For most people, the answer to this question will be something along the following lines: it is a person who is ready to reassure you when you feel down, who supports you in all your undertakings, always has a kind word for you, provides a shoulder to cry on, helps you in an hour of need and so on.

Lars Iyer, a philosophy lecturer at the University of Newcastle and an author of two novels, thinks differently, citing Friedrich Nietzsche: “In your friend you should possess your best enemy”.

Compare this idea with social network hive minds whose members feel obliged to express admiration about every word each of their innumerable “friends” say, expecting them to pay back in kind.

Probably in the past it was a more usual phenomenon; modern world, however, calls for a different word to distinguish it from what we are more and more used to associate with the concept of friendship. And, as usual, English language obliged, forming a new term: “frenemy”.

Frenemies are very close, but their closeness is of unusual kind. They annoy, berate, insult and enrage each other. They would have been enemies, but they like each other too much to stay apart.

And, according to literature, this relationship is as interesting to read about as it is interesting to experience.
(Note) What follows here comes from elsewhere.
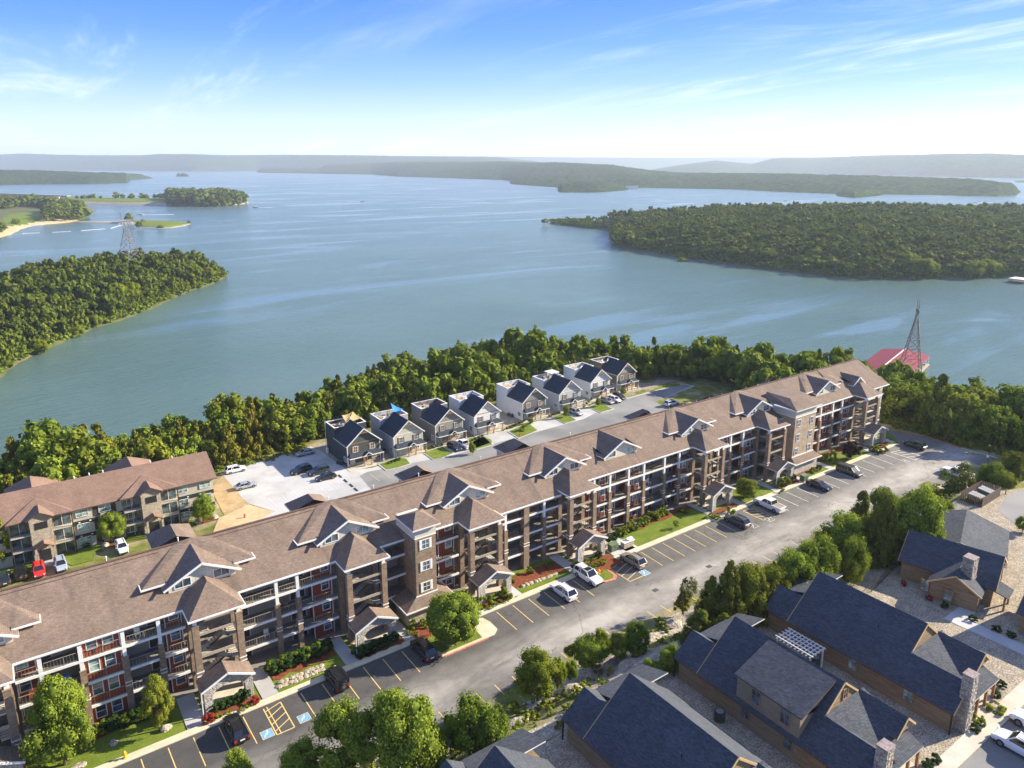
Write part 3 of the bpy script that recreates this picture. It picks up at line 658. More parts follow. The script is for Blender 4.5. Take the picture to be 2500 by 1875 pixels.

Sometimes this frenmity appears when fate clashes together two people from completely different social, educational or ideological backgrounds. Such is the relationship between Don Quixote and Sancho Panza from the famous novel by Cervantes. Don Quixote is an anachronistic, idealistic and, frankly speaking, stark raving mad nobleman, while his frenemy Sancho Panza is a an uneducated and ignorant yet extremely shrewd and realistic peasant who sees the world for what it is but has to follow his extravagant master.

Conan Doyle’s Sherlock Holmes and Doctor Watson come to mind as well. Holmes never shies from showing off his mental superiority or making an ironic remark concerning Watson’s writing describing their adventures, Watson constantly complains about his friend’s eccentric habits like shooting indoors and keeping a chemical laboratory at home, but it is just a backdrop for their friendship.

Sometimes frenmity comes, vice versa, as a result of both characters being too alike: Trurl and Klapaucius from Stanislaw Lem’s Cyberiad are two nigh-omnipotent Constructors who constantly try to surpass each other, are always the first to make a snarky remark about one another’s failure but also the first to come to help when one of them really gets into trouble.

All in all, writers, irrespectively of whether they experienced this in life or not, seem to understand that frenmity is fascinating to explore. And it is quite natural: it provides a dynamic relationship, it allows bringing together people who are completely unlike each other; it is, after all, simply much more interesting than friends who feel obliged to agree with everything you say lest they insult or discourage you. It is, in a word, unusual – unusual enough to become a rarity in modern world.